[Stored entries]

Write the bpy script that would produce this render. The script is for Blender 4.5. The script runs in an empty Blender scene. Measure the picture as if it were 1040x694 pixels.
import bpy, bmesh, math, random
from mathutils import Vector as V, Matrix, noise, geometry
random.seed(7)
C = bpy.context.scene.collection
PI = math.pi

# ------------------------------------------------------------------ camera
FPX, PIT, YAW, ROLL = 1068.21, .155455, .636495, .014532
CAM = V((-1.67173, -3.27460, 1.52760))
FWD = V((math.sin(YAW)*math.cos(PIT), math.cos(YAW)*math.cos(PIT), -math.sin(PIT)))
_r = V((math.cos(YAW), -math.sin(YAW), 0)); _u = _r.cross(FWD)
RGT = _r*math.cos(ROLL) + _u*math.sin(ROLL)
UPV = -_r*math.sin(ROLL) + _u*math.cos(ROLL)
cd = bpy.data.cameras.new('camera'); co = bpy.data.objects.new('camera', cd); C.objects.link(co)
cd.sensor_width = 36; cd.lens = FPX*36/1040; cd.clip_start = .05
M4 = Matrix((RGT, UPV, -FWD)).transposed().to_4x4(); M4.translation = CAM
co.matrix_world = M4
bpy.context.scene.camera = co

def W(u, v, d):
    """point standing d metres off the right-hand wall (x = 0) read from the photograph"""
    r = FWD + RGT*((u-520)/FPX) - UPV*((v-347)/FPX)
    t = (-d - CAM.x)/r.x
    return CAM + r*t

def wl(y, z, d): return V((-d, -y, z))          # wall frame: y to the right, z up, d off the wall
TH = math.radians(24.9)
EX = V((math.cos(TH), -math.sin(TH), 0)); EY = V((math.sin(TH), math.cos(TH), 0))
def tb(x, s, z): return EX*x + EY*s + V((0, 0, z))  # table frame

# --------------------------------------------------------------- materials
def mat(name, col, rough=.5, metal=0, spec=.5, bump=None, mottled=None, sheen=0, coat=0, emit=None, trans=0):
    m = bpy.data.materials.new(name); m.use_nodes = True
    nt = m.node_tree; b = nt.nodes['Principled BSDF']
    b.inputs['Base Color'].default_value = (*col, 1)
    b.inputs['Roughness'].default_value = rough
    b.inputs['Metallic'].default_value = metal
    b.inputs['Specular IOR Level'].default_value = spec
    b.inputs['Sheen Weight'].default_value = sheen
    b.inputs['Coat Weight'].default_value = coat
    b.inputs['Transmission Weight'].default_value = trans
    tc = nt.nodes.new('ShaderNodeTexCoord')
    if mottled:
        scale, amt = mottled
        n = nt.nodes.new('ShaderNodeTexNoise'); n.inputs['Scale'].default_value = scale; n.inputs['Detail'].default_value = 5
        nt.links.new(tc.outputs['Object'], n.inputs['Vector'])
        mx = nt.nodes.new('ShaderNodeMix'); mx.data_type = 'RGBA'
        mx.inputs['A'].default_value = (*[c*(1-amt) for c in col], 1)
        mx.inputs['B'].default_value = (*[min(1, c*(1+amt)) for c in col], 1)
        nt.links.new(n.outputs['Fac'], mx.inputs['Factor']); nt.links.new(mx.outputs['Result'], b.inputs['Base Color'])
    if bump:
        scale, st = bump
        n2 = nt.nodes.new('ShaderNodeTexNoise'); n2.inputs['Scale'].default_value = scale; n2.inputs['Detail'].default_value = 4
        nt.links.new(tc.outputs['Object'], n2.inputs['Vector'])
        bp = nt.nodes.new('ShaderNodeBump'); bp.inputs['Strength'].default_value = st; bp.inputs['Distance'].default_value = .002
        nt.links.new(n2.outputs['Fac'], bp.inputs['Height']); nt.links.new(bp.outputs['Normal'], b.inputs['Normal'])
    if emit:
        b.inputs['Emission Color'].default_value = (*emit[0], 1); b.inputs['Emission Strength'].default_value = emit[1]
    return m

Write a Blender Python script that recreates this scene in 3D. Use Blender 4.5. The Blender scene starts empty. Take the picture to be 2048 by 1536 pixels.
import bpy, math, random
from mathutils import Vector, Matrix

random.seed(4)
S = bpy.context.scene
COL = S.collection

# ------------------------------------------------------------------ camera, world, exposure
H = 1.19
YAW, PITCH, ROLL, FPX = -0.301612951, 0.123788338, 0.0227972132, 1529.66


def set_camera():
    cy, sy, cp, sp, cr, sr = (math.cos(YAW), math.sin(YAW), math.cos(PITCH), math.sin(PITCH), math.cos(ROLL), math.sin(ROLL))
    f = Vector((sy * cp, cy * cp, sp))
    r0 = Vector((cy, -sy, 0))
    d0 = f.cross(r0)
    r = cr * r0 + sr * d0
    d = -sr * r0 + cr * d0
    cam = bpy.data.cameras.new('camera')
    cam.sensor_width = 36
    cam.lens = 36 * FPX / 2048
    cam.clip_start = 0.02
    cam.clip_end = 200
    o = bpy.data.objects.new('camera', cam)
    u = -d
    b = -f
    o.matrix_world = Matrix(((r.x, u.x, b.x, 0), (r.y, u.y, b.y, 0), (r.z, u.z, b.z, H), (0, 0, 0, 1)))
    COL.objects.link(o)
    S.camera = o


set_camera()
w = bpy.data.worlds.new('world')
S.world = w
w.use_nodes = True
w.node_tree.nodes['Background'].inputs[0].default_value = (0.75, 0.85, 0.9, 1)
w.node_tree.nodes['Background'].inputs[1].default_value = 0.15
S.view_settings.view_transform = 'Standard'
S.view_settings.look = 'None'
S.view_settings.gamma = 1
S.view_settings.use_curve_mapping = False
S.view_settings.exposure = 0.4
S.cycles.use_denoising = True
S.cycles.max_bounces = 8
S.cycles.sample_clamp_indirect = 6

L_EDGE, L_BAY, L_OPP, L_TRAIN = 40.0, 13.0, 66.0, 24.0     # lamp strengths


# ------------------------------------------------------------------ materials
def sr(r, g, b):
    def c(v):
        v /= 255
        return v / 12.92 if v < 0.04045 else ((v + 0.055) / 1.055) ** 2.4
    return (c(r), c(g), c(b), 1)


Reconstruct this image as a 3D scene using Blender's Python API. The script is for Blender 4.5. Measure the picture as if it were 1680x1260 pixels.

EXERCISE
Give back each line above precisely as it stands.

EXERCISE OUTPUT
Write the bpy script that would produce this render. The script is for Blender 4.5. The script runs in an empty Blender scene. Measure the picture as if it were 1040x694 pixels.
import bpy, bmesh, math, random
from mathutils import Vector as V, Matrix, noise, geometry
random.seed(7)
C = bpy.context.scene.collection
PI = math.pi

# ------------------------------------------------------------------ camera
FPX, PIT, YAW, ROLL = 1068.21, .155455, .636495, .014532
CAM = V((-1.67173, -3.27460, 1.52760))
FWD = V((math.sin(YAW)*math.cos(PIT), math.cos(YAW)*math.cos(PIT), -math.sin(PIT)))
_r = V((math.cos(YAW), -math.sin(YAW), 0)); _u = _r.cross(FWD)
RGT = _r*math.cos(ROLL) + _u*math.sin(ROLL)
UPV = -_r*math.sin(ROLL) + _u*math.cos(ROLL)
cd = bpy.data.cameras.new('camera'); co = bpy.data.objects.new('camera', cd); C.objects.link(co)
cd.sensor_width = 36; cd.lens = FPX*36/1040; cd.clip_start = .05
M4 = Matrix((RGT, UPV, -FWD)).transposed().to_4x4(); M4.translation = CAM
co.matrix_world = M4
bpy.context.scene.camera = co

def W(u, v, d):
    """point standing d metres off the right-hand wall (x = 0) read from the photograph"""
    r = FWD + RGT*((u-520)/FPX) - UPV*((v-347)/FPX)
    t = (-d - CAM.x)/r.x
    return CAM + r*t

def wl(y, z, d): return V((-d, -y, z))          # wall frame: y to the right, z up, d off the wall
TH = math.radians(24.9)
EX = V((math.cos(TH), -math.sin(TH), 0)); EY = V((math.sin(TH), math.cos(TH), 0))
def tb(x, s, z): return EX*x + EY*s + V((0, 0, z))  # table frame

# --------------------------------------------------------------- materials
def mat(name, col, rough=.5, metal=0, spec=.5, bump=None, mottled=None, sheen=0, coat=0, emit=None, trans=0):
    m = bpy.data.materials.new(name); m.use_nodes = True
    nt = m.node_tree; b = nt.nodes['Principled BSDF']
    b.inputs['Base Color'].default_value = (*col, 1)
    b.inputs['Roughness'].default_value = rough
    b.inputs['Metallic'].default_value = metal
    b.inputs['Specular IOR Level'].default_value = spec
    b.inputs['Sheen Weight'].default_value = sheen
    b.inputs['Coat Weight'].default_value = coat
    b.inputs['Transmission Weight'].default_value = trans
    tc = nt.nodes.new('ShaderNodeTexCoord')
    if mottled:
        scale, amt = mottled
        n = nt.nodes.new('ShaderNodeTexNoise'); n.inputs['Scale'].default_value = scale; n.inputs['Detail'].default_value = 5
        nt.links.new(tc.outputs['Object'], n.inputs['Vector'])
        mx = nt.nodes.new('ShaderNodeMix'); mx.data_type = 'RGBA'
        mx.inputs['A'].default_value = (*[c*(1-amt) for c in col], 1)
        mx.inputs['B'].default_value = (*[min(1, c*(1+amt)) for c in col], 1)
        nt.links.new(n.outputs['Fac'], mx.inputs['Factor']); nt.links.new(mx.outputs['Result'], b.inputs['Base Color'])
    if bump:
        scale, st = bump
        n2 = nt.nodes.new('ShaderNodeTexNoise'); n2.inputs['Scale'].default_value = scale; n2.inputs['Detail'].default_value = 4
        nt.links.new(tc.outputs['Object'], n2.inputs['Vector'])
        bp = nt.nodes.new('ShaderNodeBump'); bp.inputs['Strength'].default_value = st; bp.inputs['Distance'].default_value = .002
        nt.links.new(n2.outputs['Fac'], bp.inputs['Height']); nt.links.new(bp.outputs['Normal'], b.inputs['Normal'])
    if emit:
        b.inputs['Emission Color'].default_value = (*emit[0], 1); b.inputs['Emission Strength'].default_value = emit[1]
    return m

Write a Blender Python script that recreates this scene in 3D. Use Blender 4.5. The Blender scene starts empty. Take the picture to be 2048 by 1536 pixels.
import bpy, math, random
from mathutils import Vector, Matrix

random.seed(4)
S = bpy.context.scene
COL = S.collection

# ------------------------------------------------------------------ camera, world, exposure
H = 1.19
YAW, PITCH, ROLL, FPX = -0.301612951, 0.123788338, 0.0227972132, 1529.66


def set_camera():
    cy, sy, cp, sp, cr, sr = (math.cos(YAW), math.sin(YAW), math.cos(PITCH), math.sin(PITCH), math.cos(ROLL), math.sin(ROLL))
    f = Vector((sy * cp, cy * cp, sp))
    r0 = Vector((cy, -sy, 0))
    d0 = f.cross(r0)
    r = cr * r0 + sr * d0
    d = -sr * r0 + cr * d0
    cam = bpy.data.cameras.new('camera')
    cam.sensor_width = 36
    cam.lens = 36 * FPX / 2048
    cam.clip_start = 0.02
    cam.clip_end = 200
    o = bpy.data.objects.new('camera', cam)
    u = -d
    b = -f
    o.matrix_world = Matrix(((r.x, u.x, b.x, 0), (r.y, u.y, b.y, 0), (r.z, u.z, b.z, H), (0, 0, 0, 1)))
    COL.objects.link(o)
    S.camera = o


set_camera()
w = bpy.data.worlds.new('world')
S.world = w
w.use_nodes = True
w.node_tree.nodes['Background'].inputs[0].default_value = (0.75, 0.85, 0.9, 1)
w.node_tree.nodes['Background'].inputs[1].default_value = 0.15
S.view_settings.view_transform = 'Standard'
S.view_settings.look = 'None'
S.view_settings.gamma = 1
S.view_settings.use_curve_mapping = False
S.view_settings.exposure = 0.4
S.cycles.use_denoising = True
S.cycles.max_bounces = 8
S.cycles.sample_clamp_indirect = 6

L_EDGE, L_BAY, L_OPP, L_TRAIN = 40.0, 13.0, 66.0, 24.0     # lamp strengths


# ------------------------------------------------------------------ materials
def sr(r, g, b):
    def c(v):
        v /= 255
        return v / 12.92 if v < 0.04045 else ((v + 0.055) / 1.055) ** 2.4
    return (c(r), c(g), c(b), 1)


Reconstruct this image as a 3D scene using Blender's Python API. The script is for Blender 4.5. Measure the picture as if it were 1680x1260 pixels.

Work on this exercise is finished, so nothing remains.